The fact that Blockbuster still has three stores in the U.S. may come as a surprise, but the video rental chain's days are numbered. The brand's two branches in Alaska will be closing up shop next week, leaving only one last holdout in Bend, Oregon, according to Engadget.

"If you'd asked me 14 years ago, there's no way I'd thought we'd be the last one," Sandi Harding, General Manager of the Oregon store, tells Engadget. "It just seems a little crazy.”

Blockbuster filed for bankruptcy in 2010 but continued to license its logo to franchisees. In 2013, there were 13 remaining Blockbuster stores, and by 2016 there were nine. Many of these branches were located in Alaska, where internet is costly and many areas lack a broadband connection, making streaming difficult.

This alone wasn't enough to keep Blockbuster's Fairbanks and DeBarr Road locations in business, though. The stores will close July 16, but they'll reopen the following day for an inventory sale that will last until the end of August.
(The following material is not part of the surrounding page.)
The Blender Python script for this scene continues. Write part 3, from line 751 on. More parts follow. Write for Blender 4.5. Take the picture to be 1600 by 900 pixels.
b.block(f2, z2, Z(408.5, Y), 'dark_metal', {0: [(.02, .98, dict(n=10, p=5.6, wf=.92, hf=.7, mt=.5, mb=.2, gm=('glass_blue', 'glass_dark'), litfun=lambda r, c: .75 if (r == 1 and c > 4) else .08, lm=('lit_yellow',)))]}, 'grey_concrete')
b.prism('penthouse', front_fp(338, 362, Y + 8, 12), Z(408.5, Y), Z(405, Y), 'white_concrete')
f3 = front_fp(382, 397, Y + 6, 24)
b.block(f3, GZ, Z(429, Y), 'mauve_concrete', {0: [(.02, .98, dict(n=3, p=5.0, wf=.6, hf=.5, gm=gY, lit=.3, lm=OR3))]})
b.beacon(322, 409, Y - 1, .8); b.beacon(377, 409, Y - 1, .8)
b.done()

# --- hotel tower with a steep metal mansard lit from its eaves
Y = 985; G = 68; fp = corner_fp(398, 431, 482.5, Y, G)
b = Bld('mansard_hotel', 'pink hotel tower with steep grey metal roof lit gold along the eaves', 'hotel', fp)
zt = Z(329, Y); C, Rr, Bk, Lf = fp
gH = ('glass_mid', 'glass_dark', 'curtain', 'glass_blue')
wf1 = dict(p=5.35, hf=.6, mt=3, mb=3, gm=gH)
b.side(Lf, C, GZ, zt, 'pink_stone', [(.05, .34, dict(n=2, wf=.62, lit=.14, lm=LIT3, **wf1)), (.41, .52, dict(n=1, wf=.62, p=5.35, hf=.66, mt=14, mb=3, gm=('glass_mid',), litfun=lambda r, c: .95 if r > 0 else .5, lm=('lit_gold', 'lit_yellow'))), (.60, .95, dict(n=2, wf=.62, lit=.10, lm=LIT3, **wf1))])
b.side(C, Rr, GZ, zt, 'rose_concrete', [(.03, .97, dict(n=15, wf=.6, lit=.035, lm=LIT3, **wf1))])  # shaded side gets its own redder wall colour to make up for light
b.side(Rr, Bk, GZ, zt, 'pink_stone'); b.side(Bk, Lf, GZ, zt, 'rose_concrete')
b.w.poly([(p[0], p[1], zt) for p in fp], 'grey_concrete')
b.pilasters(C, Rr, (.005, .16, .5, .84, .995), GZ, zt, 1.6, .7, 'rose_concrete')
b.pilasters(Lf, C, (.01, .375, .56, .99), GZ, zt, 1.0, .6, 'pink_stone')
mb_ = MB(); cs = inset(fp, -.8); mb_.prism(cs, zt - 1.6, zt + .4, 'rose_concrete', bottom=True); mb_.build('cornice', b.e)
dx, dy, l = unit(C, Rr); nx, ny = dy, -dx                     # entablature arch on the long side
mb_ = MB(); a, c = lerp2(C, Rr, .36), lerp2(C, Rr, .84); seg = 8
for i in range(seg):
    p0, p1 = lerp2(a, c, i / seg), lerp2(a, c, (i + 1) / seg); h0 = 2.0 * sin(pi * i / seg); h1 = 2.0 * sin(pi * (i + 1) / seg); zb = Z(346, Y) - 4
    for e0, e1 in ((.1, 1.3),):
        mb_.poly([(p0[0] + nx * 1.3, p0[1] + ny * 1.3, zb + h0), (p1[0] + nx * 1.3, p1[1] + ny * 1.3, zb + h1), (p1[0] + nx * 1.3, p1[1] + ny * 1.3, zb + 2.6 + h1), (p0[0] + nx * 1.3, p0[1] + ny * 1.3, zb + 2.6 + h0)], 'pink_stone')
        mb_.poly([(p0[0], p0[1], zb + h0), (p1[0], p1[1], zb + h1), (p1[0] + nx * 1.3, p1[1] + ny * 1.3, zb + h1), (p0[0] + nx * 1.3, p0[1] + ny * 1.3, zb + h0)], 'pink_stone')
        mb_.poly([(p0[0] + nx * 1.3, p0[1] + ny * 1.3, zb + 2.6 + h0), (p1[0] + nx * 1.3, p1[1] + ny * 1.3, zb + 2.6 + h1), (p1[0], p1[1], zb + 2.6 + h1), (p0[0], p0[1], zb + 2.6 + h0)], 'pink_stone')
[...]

John Oliver, host of Last Week Tonight, became an unlikely champion of the DeBarr Road outlet last April when he bought the jockstrap worn by Russell Crowe in Cinderella Man for $7000 and donated it to the store in hopes of generating interest and foot traffic. It worked for a little while, but the effect was temporary and business dropped off once again. Indeed, the age of Netflix marks the end of an era.